Thursday, January 30, 2014

January 30, 1864

January 30, 1864

---Gen. Sherman has arrived at Vicksburg to take command of what is left of the Army of the Tennessee, and move against the remnant of the Confederate Army of Mississippi which is east of Jackson.  Sherman has 20,000 men in Hurlbut’s XVI Corps and McPherson’s XVII Corps.  Sherman has also consolidated the U.S. cavalry units in the area under the command of Gen. William Sooy Smith, who will take these 7,000 troopers south from Memphis to strike at Polk’s northern flank.  Sherman has also ordered two regiments of black troops to move up the Yazoo to threaten the railroads, seize cotton, and destroy any property and war material that could possibly aid the Rebels—including interdicting guerilla activity in the Yazoo Delta area.  Sherman’s orders include this:  “If the enemy burns cotton we don’t care. It is their property and not ours, but so long as they have cotton, corn, horses, or anything, we will appropriate it or destroy it so long as the confederates in war act in violence to us and our lawful commerce. They must be active friends or enemies. They cannot be silent or neutral.”

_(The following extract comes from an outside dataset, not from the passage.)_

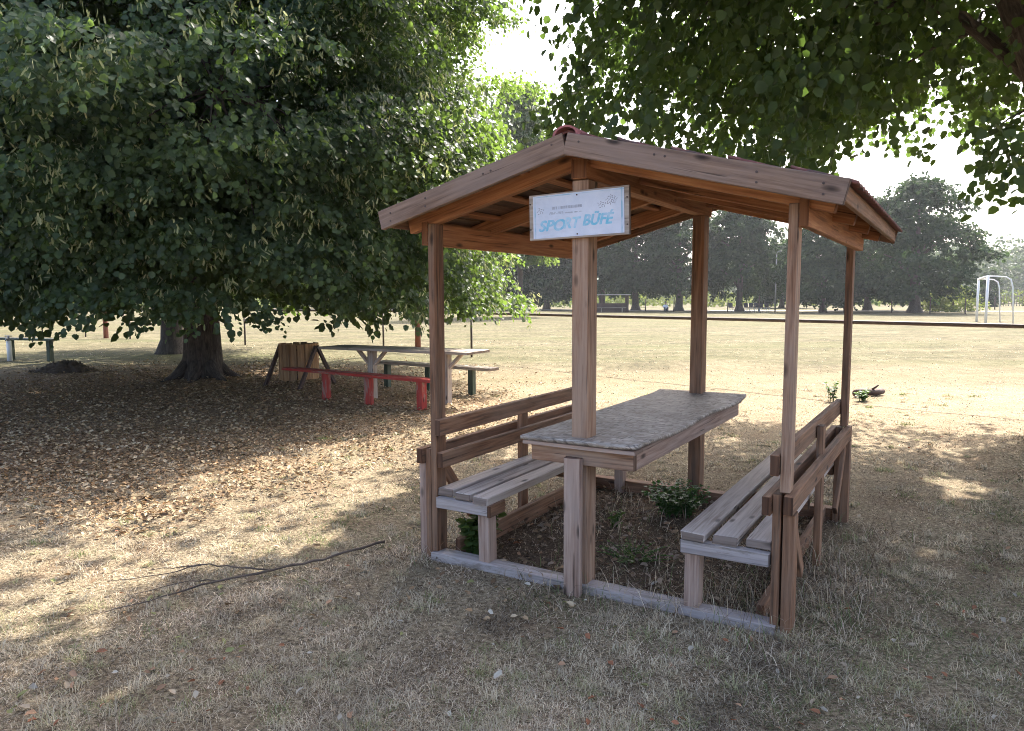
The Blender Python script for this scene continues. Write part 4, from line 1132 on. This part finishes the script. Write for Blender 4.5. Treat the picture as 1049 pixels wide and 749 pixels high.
kp &= (vnoise(x, y, 2.1, 1.0) + .6 * vnoise(x, y, 5.3, 2.0) + rng.uniform(-.9, .9, n)) > -.42
x, y, D, inside = x[kp], y[kp], D[kp], inside[kp]; n = len(x)
tuft = np.clip(vnoise(x, y, 3.7, 4) + .5 * vnoise(x, y, 9, 7), 0, 1)
h_ = (.022 + .034 * tuft) * rng.uniform(.5, 1.6, n) * np.where(D > 9, .8, 1)
w = np.maximum(.0026, D * .0010) * rng.uniform(.7, 1.3, n)
pal = np.array([(.54, .44, .295), (.42, .335, .235), (.78, .665, .49), (.13, .092, .062), (.50, .41, .31), (.27, .195, .125)])
col = pal[rng.integers(0, len(pal), n)] * rng.uniform(.75, 1.15, (n, 1))
col *= np.clip(1.0 + .5 * vnoise(x, y, 2.3, 5) + .34 * vnoise(x, y, 6.1, 3), .38, 1.4)[:, None]
gr = (vnoise(x, y, 1.3, 9) + rng.uniform(-.5, .5, n)) > .62
col[gr] = np.array([.17, .19, .085]) * rng.uniform(.7, 1.3, (gr.sum(), 1))
lean = rng.uniform(.5, 1.5, n)
nt_ = 2600; kb_ = 46                                      # pale tufts standing out of the matted turf
ta = rng.uniform(R(-42), R(42), nt_); td = 1 / rng.uniform(1 / 12, 1 / 1.9, nt_); tx = td * np.tan(ta); ty = td
tu = ((tx - OX) * ct - (ty - OY) * st); tv = ((tx - OX) * st + (ty - OY) * ct)
tk = (np.hypot(tx + 6.6, ty - 11) > 5.4) & ~((np.abs(tu) < .98) & (tv > -.12) & (tv < 2.0)) & (vnoise(tx, ty, 1.6, 8) > -.35)
tx, ty = tx[tk], ty[tk]; nt_ = len(tx); rs = np.repeat(rng.uniform(.03, .10, nt_), kb_)
bx = np.repeat(tx, kb_) + rng.normal(0, .5, nt_ * kb_) * rs; by = np.repeat(ty, kb_) + rng.normal(0, .5, nt_ * kb_) * rs
hh_ = np.repeat(rng.uniform(.03, .075, nt_), kb_) * rng.uniform(.5, 1.2, nt_ * kb_)
tc = np.array([(.62, .53, .37), (.52, .45, .33), (.70, .60, .43), (.42, .40, .22), (.27, .30, .13)])[np.repeat(rng.choice(5, nt_, p=[.3, .25, .25, .12, .08]), kb_)] * rng.uniform(.75, 1.12, (nt_ * kb_, 1))
x = np.concatenate([x, bx]); y = np.concatenate([y, by]); h_ = np.concatenate([h_, hh_]); w = np.concatenate([w, np.maximum(.0022, by * .0009)])
col = np.concatenate([col, tc]); lean = np.concatenate([lean, rng.uniform(.1, 1.25, nt_ * kb_)])
g = blades(x, y, h_, w, lean, col, 'dry_grass', 'grass'); tag(g, 'short parched grass covering the meadow', 'grass', kind='stuff')
# long dry stalks round the bench feet
cl_ = []
for (u, v_, k, sp) in ((.80, .2, 420, .14), (.86, .9, 300, .25), (-.3, 1.5, 200, .3), (1.1, 1.0, 260, .2), (1.15, .4, 220, .18), (1.12, 1.6, 150, .2), (.45, -.1, 120, .12), (-.2, -.1, 90, .15), (.15, -.12, 90, .1), (.1, 1.2, 200, .4), (-.5, 1.0, 120, .4), (.95, -.15, 200, .18), (-1.02, -.1, 90, .1), (.3, .3, 160, .3)):
    uu = u + rng.normal(0, sp, k); vv = v_ + rng.normal(0, sp, k); cl_.append(np.stack([OX + uu * ct + vv * st, OY - uu * st + vv * ct], 1))
q = np.concatenate(cl_); n = len(q)
col = pal[rng.integers(0, len(pal), n)] * rng.uniform(.7, 1.1, (n, 1)); gsel = rng.uniform(0, 1, n) < .15; col[gsel] = (.16, .2, .08)
tag(blades(q[:, 0], q[:, 1], rng.uniform(.06, .24, n), rng.uniform(.0025, .004, n), rng.uniform(.1, 1.0, n), col, 'long_grass', 'grass'), 'longer dry grass stalks growing round the bench feet', 'grass', kind='stuff')
# fallen leaves: dense below the linden, scattered elsewhere
def litter(x, y, size, col, lift=.012):
    n = len(x); p = np.stack([x, y, hgt(x, y) + rng.uniform(.002, lift, n)], 1)
    a = rng.uniform(0, 2 * np.pi, n); tip = np.stack([np.cos(a), np.sin(a), rng.uniform(-.1, .45, n)], 1); nm = np.stack([rng.normal(0, .45, n), rng.normal(0, .45, n), np.ones(n)], 1)
    v_, f_ = leaf_geo(p, tip, nm, size, DRY); return v_, f_, np.repeat(col, 6, 0)
n = 150000
th = rng.uniform(R(-46), R(6), n); D = 1 / rng.uniform(1 / 21, 1 / 3.4, n); x = D * np.tan(th); y = D
wgt = np.clip(1.5 - np.hypot(x + 6.4, y - 11.2) / 5.0 + .3 * vnoise(x, y, .9, 2), .003, 1); kp = rng.uniform(0, 1, n) < wgt; x, y, D = x[kp], y[kp], D[kp]
lp = np.array([(.40, .285, .165), (.48, .36, .22), (.25, .165, .095), (.56, .44, .285), (.40, .255, .135), (.18, .115, .065)])
v1, f1, c1 = litter(x, y, rng.uniform(.02, .06, len(x)) * np.maximum(1, D / 13), lp[rng.integers(0, 6, len(x))] * rng.uniform(.7, 1.15, (len(x), 1)), .03)
n = 420; th = rng.uniform(R(-40), R(40), n); D = 1 / rng.uniform(1 / 9, 1 / 2, n); x = D * np.tan(th); y = D
v2, f2, c2 = litter(x, y, rng.uniform(.02, .05, n), np.array([(.45, .27, .16), (.5, .40, .28), (.34, .15, .08), (.5, .45, .36), (.3, .3, .12)])[rng.integers(0, 5, n)] * rng.uniform(.7, 1.1, (n, 1)), .03)
n = 900; uu = rng.uniform(-.85, .9, n); vv = rng.uniform(.05, 1.9, n)
v3, f3, c3 = litter(OX + uu * ct + vv * st, OY - uu * st + vv * ct, rng.uniform(.02, .06, n), np.array([(.20, .13, .08), (.30, .2, .12), (.13, .085, .055), (.42, .32, .23)])[rng.integers(0, 4, n)] * rng.uniform(.7, 1.1, (n, 1)), .03)
v2 = np.concatenate([v2, v3]); f2 = np.concatenate([f2, f3 + len(c2)]); c2 = np.concatenate([c2, c3])
tag(np_obj('fallen_leaves', np.concatenate([v1, v2]), np.concatenate([f1, f2 + len(v1)]), M['litter'], None, np.concatenate([c1, c2])), 'dry brown fallen leaves strewn over the ground', 'leaves', kind='stuff')

# ------------------------------------------------------------------ air
hb = bmesh.new(); bmesh.ops.create_cube(hb, size=1)
hm = bpy.data.meshes.new('haze'); hb.to_mesh(hm); hb.free()
hz_m, hnt, hout = mat('hazy_air')
vp = hnt.nodes.new('ShaderNodeVolumePrincipled'); vp.inputs['Color'].default_value = (.9, .94, 1, 1); vp.inputs['Density'].default_value = HAZE; vp.inputs['Anisotropy'].default_value = .25
hnt.links.new(vp.outputs[0], hout.inputs['Volume']); hm.materials.append(hz_m)
if HAZE > 0:
    ho = link(bpy.data.objects.new('haze', hm)); ho.scale = (2000, 1700, 46); ho.location = (0, 760, 19); tag(ho, kind='stuff')
# ------------------------------------------------------------------ light, sky, camera
w_ = bpy.data.worlds.new('World'); scene.world = w_; w_.use_nodes = True
nt = w_.node_tree; nt.nodes.clear()
sky = nt.nodes.new('ShaderNodeTexSky'); sky.sky_type = 'NISHITA'; sky.sun_disc = False
sky.sun_elevation = SUN_EL; sky.sun_rotation = SUN_AZ; sky.dust_density = 5.0; sky.air_density = .7; sky.ozone_density = 1.0
bg = nt.nodes.new('ShaderNodeBackground'); bg.inputs['Strength'].default_value = .15
wo = nt.nodes.new('ShaderNodeOutputWorld'); nt.links.new(sky.outputs[0], bg.inputs[0]); nt.links.new(bg.outputs[0], wo.inputs[0])
sl = bpy.data.lights.new('sun', 'SUN'); sl.energy = 3.5; sl.angle = R(.53); sl.color = (1, .94, .86)
so = bpy.data.objects.new('sun', sl); COL.objects.link(so)
sd = Vector((math.sin(SUN_AZ) * math.cos(SUN_EL), math.cos(SUN_AZ) * math.cos(SUN_EL), math.sin(SUN_EL)))
so.rotation_euler = sd.to_track_quat('Z', 'Y').to_euler()
cam = bpy.data.cameras.new('camera'); cam.sensor_width = 36; cam.lens = f_px / 1049 * 36; cam.clip_end = 4000; cam.clip_start = .05
co = bpy.data.objects.new('camera', cam); COL.objects.link(co); co.location = (0, 0, H)
co.matrix_world = Matrix.Translation((0, 0, H)) @ Matrix.Rotation(R(90) - PITCH, 4, 'X') @ Matrix.Rotation(R(-.233), 4, 'Z')
scene.camera = co
vs_ = scene.view_settings; vs_.view_transform = 'Standard'; vs_.look = 'None'; vs_.gamma = 1; vs_.exposure = 2.12
scene.cycles.use_denoising = True
scene.cycles.denoising_prefilter = 'NONE'
scene.cycles.filter_width = 1.0
scene.cycles.max_bounces = 8; scene.cycles.transparent_max_bounces = 4
scene.cycles.caustics_reflective = False; scene.cycles.caustics_refractive = False
scene.cycles.sample_clamp_indirect = 8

---The Federals begin to assembly a new army under Gen. Benjamin Butler.  The rumor is that the new force will head to Mobile, but Gen. Lee correctly surmises that this army is intended for a new campaign up the James river to threaten Richmond from the southeast.


---Pres. Lincoln writes to Gen. Frederick Steele, in command of Federal forces in Arkansas, concerning the upcoming Union elections in that state: “Possibly the best you can do would be to help them on their own plan. . . . Be firm and resolute against such as you can perceive would make confusion and division.”


---John Beauchamp Jones, a Confederate Ward Department clerk, writes in his journal about developments such as the new draft law, trading cotton with the Yankees, and his own high hopes for Confederate victory:

         JANUARY 30TH.—The Senate has passed a new Conscription Act, putting all residents between the ages of eighteen and fifty-five in the military service for the war. Those over forty-five to be detailed by the President as commissary quartermasters, Nitre Bureau agents, provost guards, clerks, etc. This would make up the enormous number of 1,500,000 men! The express companies are to have no detail of men fit for the field, but the President may exempt a certain class for agricultural purposes, which, of course, can be revoked whenever a farmer refuses to sell at schedule prices, or engages in speculation or extortion. Thus the President becomes almost absolute, and the Confederacy a military nation. The House will pass it with some modifications. Already the Examiner denounces it, for it allows only one owner or editor to a paper, and just sufficient printers,—no assistant editors, no reporters, no clerks, etc. This will save us, and hasten a peace. . . .
            Mr. Goodman, President of the Mississippi Railroad, proposes to send cotton to the Yankees in exchange for implements, etc., to repair the road, and Lieut.-Gen. (Bishop) Polk favors the scheme.
            Commissary-General Northrop likewise sent in a proposal from an agent of his in Mississippi, to barter cotton with the Yankees for subsistence, and he indorses an approval on it. I trust we shall be independent this summer. . . .

            I shall hope for better times now. We shall have men enough, if the Secretary and conscription officers do not strain the meshes of the seine too much, and the currency will be reduced. The speculators and extortioners, in great measure, will be circumvented, for the new conscription will take them from their occupations, and they will not find transportation for their wares.